Le cousin Jules : un long-métrage de toute beauté sur un couple de fermiers octogénaires

Le film de Dominique Benicheti, Le cousin Jules, tourné en… 1968, ressort sur les écrans le 15 avril prochain. Profitons de cette réédition pour revenir sur ce long-métrage, de nombreuses fois récompensés, qui narre la vie d’un couple d’octogénaires dans la campagne bourguignonne. Jules est forgeron et sa femme, Félicie, s’occupe du potager. La simplicité de leur routine quotidienne nous immisce dans l’intimité d’une relation de toute une vie…
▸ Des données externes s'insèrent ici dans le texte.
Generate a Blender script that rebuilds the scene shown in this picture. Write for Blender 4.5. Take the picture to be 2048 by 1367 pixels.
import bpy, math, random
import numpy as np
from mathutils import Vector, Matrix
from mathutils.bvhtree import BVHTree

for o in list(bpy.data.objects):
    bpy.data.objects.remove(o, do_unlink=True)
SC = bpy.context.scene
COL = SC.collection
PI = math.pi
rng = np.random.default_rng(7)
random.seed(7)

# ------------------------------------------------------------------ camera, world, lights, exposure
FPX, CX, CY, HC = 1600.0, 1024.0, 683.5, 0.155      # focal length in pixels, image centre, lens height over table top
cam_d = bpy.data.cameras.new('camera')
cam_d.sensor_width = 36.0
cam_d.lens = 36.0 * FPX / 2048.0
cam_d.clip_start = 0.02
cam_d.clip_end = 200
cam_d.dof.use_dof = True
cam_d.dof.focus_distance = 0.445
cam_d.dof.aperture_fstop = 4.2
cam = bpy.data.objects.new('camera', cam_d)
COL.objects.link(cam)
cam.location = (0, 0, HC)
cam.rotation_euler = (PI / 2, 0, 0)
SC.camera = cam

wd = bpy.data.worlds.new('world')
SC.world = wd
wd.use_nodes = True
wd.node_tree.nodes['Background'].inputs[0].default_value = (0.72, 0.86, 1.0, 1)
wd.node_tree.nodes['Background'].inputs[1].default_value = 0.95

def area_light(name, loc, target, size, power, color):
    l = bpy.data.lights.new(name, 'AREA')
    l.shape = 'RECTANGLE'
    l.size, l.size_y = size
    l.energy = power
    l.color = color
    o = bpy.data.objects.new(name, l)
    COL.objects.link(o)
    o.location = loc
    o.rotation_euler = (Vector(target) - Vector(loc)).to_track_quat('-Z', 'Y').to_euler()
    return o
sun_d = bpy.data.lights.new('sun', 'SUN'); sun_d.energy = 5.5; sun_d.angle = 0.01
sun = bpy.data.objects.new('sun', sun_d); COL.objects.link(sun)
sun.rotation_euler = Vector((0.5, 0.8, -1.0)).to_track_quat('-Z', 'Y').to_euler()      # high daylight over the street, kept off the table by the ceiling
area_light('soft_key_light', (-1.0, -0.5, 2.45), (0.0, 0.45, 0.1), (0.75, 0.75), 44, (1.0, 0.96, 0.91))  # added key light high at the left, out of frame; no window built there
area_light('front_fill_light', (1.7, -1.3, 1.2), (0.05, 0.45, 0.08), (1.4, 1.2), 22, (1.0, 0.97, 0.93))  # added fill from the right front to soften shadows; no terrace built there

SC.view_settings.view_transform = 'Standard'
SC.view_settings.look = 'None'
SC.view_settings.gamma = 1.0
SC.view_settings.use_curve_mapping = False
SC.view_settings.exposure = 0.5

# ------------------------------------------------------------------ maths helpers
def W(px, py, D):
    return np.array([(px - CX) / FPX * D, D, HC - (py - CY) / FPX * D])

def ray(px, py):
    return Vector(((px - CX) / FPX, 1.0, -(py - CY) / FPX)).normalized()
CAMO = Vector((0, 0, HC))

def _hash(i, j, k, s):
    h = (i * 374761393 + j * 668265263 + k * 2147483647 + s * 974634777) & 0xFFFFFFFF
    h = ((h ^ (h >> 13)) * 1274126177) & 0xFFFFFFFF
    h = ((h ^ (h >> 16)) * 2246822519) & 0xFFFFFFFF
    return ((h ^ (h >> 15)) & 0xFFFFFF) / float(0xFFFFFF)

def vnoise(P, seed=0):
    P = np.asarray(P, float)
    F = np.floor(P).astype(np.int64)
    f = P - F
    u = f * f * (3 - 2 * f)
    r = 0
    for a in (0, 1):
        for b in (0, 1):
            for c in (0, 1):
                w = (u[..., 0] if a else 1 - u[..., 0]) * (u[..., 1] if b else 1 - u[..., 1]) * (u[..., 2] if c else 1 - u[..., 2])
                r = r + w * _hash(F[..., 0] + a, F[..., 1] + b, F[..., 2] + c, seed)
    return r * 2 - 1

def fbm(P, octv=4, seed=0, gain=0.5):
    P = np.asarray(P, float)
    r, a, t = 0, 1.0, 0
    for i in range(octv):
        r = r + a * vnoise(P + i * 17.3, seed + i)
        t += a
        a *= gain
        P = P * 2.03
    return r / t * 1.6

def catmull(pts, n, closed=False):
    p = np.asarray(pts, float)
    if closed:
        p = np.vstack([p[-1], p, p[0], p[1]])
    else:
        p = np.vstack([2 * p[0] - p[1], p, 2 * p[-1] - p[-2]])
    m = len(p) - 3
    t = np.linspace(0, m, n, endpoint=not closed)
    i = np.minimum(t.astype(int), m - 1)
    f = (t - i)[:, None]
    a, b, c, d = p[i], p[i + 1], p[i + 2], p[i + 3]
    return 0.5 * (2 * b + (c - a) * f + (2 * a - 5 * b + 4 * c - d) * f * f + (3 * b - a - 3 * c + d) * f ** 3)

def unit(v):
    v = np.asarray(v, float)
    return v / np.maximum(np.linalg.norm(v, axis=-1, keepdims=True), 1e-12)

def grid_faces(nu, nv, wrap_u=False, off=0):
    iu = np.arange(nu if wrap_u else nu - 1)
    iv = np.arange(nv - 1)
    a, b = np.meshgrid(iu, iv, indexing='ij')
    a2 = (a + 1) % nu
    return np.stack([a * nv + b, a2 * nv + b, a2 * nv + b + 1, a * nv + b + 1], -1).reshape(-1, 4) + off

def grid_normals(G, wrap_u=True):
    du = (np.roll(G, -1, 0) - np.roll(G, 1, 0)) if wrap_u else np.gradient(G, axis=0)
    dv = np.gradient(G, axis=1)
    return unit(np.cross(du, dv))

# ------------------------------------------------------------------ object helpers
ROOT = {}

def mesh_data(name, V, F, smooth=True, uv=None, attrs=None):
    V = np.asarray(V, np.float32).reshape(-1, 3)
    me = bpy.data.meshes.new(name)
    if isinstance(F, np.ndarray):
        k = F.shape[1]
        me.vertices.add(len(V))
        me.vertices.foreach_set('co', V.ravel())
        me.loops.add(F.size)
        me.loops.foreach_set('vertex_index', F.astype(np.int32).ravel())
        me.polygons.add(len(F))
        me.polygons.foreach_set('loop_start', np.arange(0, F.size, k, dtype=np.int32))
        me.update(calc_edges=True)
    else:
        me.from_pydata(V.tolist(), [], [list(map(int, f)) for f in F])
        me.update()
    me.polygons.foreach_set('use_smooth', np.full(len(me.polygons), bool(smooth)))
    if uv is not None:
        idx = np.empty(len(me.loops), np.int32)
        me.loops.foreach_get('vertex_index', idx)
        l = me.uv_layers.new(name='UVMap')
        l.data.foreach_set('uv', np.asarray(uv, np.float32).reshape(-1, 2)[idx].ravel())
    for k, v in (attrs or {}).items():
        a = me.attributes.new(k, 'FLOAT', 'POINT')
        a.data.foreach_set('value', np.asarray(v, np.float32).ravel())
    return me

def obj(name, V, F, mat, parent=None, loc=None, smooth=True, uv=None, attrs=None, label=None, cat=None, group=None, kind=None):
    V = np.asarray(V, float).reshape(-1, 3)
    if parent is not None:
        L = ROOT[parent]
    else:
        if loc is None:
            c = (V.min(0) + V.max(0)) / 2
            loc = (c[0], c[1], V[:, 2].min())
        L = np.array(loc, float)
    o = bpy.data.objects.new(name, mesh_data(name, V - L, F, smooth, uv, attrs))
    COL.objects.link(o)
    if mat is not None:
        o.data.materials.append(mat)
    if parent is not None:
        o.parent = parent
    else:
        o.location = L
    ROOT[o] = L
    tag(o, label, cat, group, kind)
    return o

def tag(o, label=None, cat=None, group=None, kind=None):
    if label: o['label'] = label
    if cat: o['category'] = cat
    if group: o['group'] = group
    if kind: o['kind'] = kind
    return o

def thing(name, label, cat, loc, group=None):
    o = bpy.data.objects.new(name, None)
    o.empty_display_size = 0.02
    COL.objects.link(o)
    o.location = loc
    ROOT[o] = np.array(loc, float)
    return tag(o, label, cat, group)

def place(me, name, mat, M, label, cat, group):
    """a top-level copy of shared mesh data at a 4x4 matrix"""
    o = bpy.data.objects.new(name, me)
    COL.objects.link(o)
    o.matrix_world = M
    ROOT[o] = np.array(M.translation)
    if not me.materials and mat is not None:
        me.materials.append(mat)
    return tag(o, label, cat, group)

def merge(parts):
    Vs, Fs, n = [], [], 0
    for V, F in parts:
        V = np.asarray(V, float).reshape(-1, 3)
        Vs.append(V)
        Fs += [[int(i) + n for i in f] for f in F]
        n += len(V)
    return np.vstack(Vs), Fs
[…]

Le Cousin Jules est une oeuvre cinématographique tournée en Cinémascope et enregistrée en stéréo, véritable prouesse technique pour l’époque. C’est en 1968 que le cinéaste alors âgé de vingt-cinq ans commence la réalisation de ce long-métrage sur le quotidien d’un couple de fermiers français, Félicie et Jules –un cousin éloigné de Benicheti.
 
Ce dernier va travailler durant cinq ans sur ce film, captant avec grâce la vie de ces héros de tous les jours, qui ne sont pas sans rappeler les personnages peuplant la trilogie de Raymond Depardon, Profils paysans. Durant le tournage, Benicheti adopte une technique bien particulière, chaque image de son film ayant été photographiée au préalable. Ces photographies lui servent ainsi d’études pour l’élaboration de ses plans, dans le format caractéristique du Cinémascope.

Le cousin Jules vu par Pierre-William Glenn (assistant du réalisateur)

« Revoir ce film récemment m’a bouleversé : "La durée en train de se faire", disait Henri Agel. Contemplatif et lent, le regard amoureux et maniaque d’un réalisateur précis dont l’attention aux gestes, aux mains, aux objets ménagers, aux outils, au tour, à l’étau, à la matière d’un tablier de cuir, aux variations de la lumière du matin est incomparable.
 
J’ai souvent le souvenir d’un film pour un plan, pour une séquence. Dans Le Cousin Jules, c’est tout le film qui vit en moi et j’éprouve les mêmes sentiments qu’en 1967. Comme s’ils étaient immortels… Robert Flaherty semble être derrière tous les plans et ce documentaire fiction me semble beaucoup plus moderne que l’essentiel du cinéma contemporain. Je n’ai jamais vu un chat filmé de cette manière ; j’ai rarement eu cette proximité ni cette complicité avec des acteurs et la matière authentique que possède tout le film est celle de la beauté du regard du cinéaste sur un monde qui – finalement et grâce au cinématographe – n’est pas disparu.
 

C’est finalement au cinéma japonais d’Ozu que j’aime rapprocher ce film. Et tant pis pour ceux qui ne veulent que des films d’action qui ne bougent pas : dans Le Cousin Jules, tout bouge tout le temps, un temps lent qui révèle la pénibilité de la marche d’un cheval qui tire une lourde charrette, la précision du travail à la forge et l’incomparable dignité de ce que fait la main de l’homme. »
 
Propos recueillis lors de la projection du Cousin Jules au festival Toute la Mémoire du Monde à la Cinémathèque française en décembre 2013.

Depuis 1973, Le Cousin Jules a été accueilli avec succès dans les festivals (de Locarno à la Berlinale en passant par le New York Film Festival), mais n’a jamais été commercialement distribué jusqu’à la sortie américaine de sa version restaurée en 2013. L’une des principales raisons à cette absence dans les salles est que, au début des années 1970, de nombreux cinémas d’art et essai n’étaient pas encore équipés pour projeter le film dans son format d’origine en son stéréo. C’est en 2011 que débute le travail de restauration du négatif original, aboutissant enfin à sa découverte dans les salles, désormais équipées du matériel nécessaire pour projeter l’oeuvre dans des conditions adéquates, telles que souhaitées par le réalisateur.